Weinhart has a number of top finishes in the Atlanta Open, going back to a tie for sixth at Cherokee in 1997, when he shot 4-under 140. Weinhart lost in playoffs to James Mason at White Columns in 2000 and to Phil Taylor at GC of Georgia in 2002, and was third at Newnan CC the year before he won in ’09 and tied for second behind Womack the year after his 2009 victory at Heron Bay. Weinhart ended up three shots behind Larkin last year in a tie for third, and was two out of a playoff in sixth place in ’16.
It’s been 18 years since Mason scored his lone Atlanta Open victory in 2000, but he came close in 2012, losing to McCain in a playoff, and won the Section Championship as recently as 2015 at the age of 64.
Until Skinner’s playoff victory two years ago at St. Ives gave him Atlanta Open titles in consecutive years, 19 different players had won the tournament in the previous 19 years after Russell defended his title at Cherokee in 1997.
While the list of contenders has changed on an almost annual basis, there are several names that keep cropping up the leader board, Weinhart among them.
Owen was second last year, tied for ninth in 2016 and tied for third the year before that, challenging for the first time in 2007 when he tied for fourth. He was second behind Claxton in the recent Georgia PGA event at Chattahoochee.
Nicol has three top-5 finishes the last four years, tying for third in 2014 and last year and for fifth in ’15.
Peter Jones, who will have a home course advantage as Cherokee’s head professional, has recorded top-10 finishes three of the last four years, and is coming off a tie for third in the most recent Georgia PGA tournament at Chattahoochee.
J.P. Griffin of Capital City Club tied Jones for eighth last year and tied for third with Owen at White Columns in 2015. Gus Wagoner, also a Capital City Club assistant, tied for 10th last year and finished just one shot out of the playoff in 2016 in a tie for fourth.

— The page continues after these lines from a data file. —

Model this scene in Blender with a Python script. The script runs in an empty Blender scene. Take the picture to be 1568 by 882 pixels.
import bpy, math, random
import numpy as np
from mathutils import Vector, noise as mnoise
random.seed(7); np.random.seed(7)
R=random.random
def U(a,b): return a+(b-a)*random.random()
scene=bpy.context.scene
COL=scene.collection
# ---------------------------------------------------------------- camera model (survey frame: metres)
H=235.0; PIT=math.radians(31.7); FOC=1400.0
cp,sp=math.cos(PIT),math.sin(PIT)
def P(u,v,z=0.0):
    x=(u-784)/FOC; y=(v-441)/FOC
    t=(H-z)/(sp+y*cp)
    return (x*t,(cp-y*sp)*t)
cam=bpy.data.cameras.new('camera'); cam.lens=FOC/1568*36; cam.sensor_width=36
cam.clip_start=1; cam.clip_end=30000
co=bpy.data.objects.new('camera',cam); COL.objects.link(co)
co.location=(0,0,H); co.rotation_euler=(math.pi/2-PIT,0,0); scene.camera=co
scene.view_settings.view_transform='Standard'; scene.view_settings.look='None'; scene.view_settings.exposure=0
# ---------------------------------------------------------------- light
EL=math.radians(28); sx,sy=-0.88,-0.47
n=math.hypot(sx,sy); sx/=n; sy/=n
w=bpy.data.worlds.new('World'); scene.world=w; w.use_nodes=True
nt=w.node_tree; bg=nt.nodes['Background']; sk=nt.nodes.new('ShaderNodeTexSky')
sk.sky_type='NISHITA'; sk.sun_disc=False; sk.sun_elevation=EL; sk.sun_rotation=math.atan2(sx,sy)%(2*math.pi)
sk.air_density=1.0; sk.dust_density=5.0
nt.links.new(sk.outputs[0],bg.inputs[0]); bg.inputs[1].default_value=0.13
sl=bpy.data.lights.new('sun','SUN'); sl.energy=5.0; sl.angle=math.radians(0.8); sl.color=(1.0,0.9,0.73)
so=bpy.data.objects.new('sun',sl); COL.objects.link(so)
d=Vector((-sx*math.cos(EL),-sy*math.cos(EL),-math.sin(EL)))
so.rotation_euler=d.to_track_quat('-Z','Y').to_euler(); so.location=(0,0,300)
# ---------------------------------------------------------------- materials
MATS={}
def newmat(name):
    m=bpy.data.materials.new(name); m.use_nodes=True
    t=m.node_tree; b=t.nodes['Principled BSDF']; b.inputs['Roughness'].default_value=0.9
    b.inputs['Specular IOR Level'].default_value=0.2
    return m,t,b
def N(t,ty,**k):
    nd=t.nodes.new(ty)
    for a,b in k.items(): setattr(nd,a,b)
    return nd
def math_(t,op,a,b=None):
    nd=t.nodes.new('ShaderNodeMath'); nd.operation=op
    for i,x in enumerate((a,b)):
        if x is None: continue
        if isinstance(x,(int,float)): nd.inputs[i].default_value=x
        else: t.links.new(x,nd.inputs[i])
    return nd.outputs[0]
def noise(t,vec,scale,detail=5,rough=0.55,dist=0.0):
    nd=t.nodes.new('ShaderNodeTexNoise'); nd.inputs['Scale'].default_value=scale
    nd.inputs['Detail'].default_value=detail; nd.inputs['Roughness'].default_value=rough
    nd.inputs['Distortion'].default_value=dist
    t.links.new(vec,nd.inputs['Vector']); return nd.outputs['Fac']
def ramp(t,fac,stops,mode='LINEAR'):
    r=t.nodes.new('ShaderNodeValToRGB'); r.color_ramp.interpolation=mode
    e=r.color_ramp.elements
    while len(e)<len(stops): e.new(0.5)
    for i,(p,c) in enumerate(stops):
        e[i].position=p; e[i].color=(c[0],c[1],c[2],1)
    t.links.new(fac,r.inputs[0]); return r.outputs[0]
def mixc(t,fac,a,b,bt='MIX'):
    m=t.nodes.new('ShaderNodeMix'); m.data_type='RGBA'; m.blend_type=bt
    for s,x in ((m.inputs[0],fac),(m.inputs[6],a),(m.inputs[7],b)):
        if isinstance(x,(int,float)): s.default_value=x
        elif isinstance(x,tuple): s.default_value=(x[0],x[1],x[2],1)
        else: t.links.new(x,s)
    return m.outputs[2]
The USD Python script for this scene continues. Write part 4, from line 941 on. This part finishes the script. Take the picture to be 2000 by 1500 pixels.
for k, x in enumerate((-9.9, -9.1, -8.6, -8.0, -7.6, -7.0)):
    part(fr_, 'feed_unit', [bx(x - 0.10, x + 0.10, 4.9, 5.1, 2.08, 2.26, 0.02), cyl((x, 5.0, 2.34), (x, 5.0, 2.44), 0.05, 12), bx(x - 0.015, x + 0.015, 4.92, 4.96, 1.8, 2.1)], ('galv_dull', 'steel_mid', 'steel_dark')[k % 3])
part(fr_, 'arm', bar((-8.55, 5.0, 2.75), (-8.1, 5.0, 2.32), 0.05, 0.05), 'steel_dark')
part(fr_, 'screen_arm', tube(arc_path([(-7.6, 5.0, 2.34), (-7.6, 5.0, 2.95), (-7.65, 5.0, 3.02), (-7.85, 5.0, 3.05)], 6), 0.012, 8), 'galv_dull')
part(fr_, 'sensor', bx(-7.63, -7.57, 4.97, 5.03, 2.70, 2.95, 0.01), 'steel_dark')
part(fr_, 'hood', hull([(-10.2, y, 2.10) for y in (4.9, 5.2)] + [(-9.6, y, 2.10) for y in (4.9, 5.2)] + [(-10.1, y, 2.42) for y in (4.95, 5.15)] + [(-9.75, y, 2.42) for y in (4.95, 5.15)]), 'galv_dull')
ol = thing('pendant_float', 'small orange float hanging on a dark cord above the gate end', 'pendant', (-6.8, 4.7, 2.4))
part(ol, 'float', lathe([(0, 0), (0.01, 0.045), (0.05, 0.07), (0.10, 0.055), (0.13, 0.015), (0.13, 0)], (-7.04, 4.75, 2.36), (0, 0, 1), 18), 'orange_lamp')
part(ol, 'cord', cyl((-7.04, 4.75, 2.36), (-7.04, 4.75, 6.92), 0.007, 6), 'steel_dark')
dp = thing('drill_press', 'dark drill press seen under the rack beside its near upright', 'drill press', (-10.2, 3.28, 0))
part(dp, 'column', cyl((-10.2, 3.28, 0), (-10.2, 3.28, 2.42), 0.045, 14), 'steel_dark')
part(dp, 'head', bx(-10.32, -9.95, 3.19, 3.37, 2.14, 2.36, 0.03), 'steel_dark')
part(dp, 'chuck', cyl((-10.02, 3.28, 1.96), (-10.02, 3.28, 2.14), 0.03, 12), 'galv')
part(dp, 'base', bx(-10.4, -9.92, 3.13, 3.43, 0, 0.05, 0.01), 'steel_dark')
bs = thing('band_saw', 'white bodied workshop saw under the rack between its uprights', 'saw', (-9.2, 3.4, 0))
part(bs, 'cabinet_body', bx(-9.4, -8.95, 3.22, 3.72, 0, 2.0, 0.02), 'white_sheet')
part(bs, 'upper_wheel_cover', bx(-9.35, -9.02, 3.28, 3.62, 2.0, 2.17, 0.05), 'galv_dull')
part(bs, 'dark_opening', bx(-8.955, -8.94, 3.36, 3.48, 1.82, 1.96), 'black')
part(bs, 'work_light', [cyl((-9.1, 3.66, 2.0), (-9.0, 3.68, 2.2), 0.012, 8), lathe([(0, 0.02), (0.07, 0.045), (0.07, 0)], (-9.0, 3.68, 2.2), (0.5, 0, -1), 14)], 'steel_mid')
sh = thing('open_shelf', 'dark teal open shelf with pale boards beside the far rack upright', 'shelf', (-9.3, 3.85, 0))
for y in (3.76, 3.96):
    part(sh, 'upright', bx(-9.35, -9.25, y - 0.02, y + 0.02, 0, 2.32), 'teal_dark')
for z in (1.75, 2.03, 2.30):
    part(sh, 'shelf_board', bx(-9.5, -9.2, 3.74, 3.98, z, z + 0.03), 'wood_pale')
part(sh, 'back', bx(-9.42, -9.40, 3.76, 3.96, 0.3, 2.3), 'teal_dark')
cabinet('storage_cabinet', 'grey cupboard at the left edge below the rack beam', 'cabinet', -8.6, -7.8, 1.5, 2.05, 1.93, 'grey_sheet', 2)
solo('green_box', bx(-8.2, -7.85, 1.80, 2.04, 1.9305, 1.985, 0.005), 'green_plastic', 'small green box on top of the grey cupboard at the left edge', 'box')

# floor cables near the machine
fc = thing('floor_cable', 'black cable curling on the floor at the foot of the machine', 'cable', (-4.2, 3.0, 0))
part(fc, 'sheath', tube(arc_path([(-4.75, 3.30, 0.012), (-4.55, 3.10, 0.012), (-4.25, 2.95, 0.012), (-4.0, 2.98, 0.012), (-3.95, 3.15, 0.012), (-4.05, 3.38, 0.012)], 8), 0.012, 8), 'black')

Also finishing just one short out of the playoff on his home course was Royak, who has had several strong showings in the tournament since his win in 2007. He was fourth overall and low amateur in ’08 and was low amateur and tied for fifth the next year.
A pro-am will precede the Yamaha Atlanta Open and is scheduled for Monday, June 4, with the tournament being played on Tuesday and Wednesday, a departure from the usual Monday-Tuesday dates for 36-hole Georgia PGA events.
Cherokee is considered among Atlanta’s finest private clubs and has hosted a number of top events, including the Georgia Amateur in 2001and 2011 and the U.S. Women’s Mid-Amateur in 1999.
The North course, Cherokee’s tournament course, will play around 6.900 yards for the tournament, with the back tees utilized for all but a handful of holes. Since the Atlanta Open was last played at Cherokee more than 20 years ago, the course has been renovated by the Tom Fazio Design Group.
Although some yardage has been added since the renovation, Cherokee is not an especially lengthy layout, with no monster par 4s and a trio of two-shot holes well under 400 yards. The back nine is considerably shorter than the front, which includes two par 5s with ample length. Both par 5s on the back nine are reachable in two, although the two are among the tighter holes on Cherokee’ tree-lined layout.
The entry deadline for the tournament is June 1, with spots available for both the tournament and the pro-am.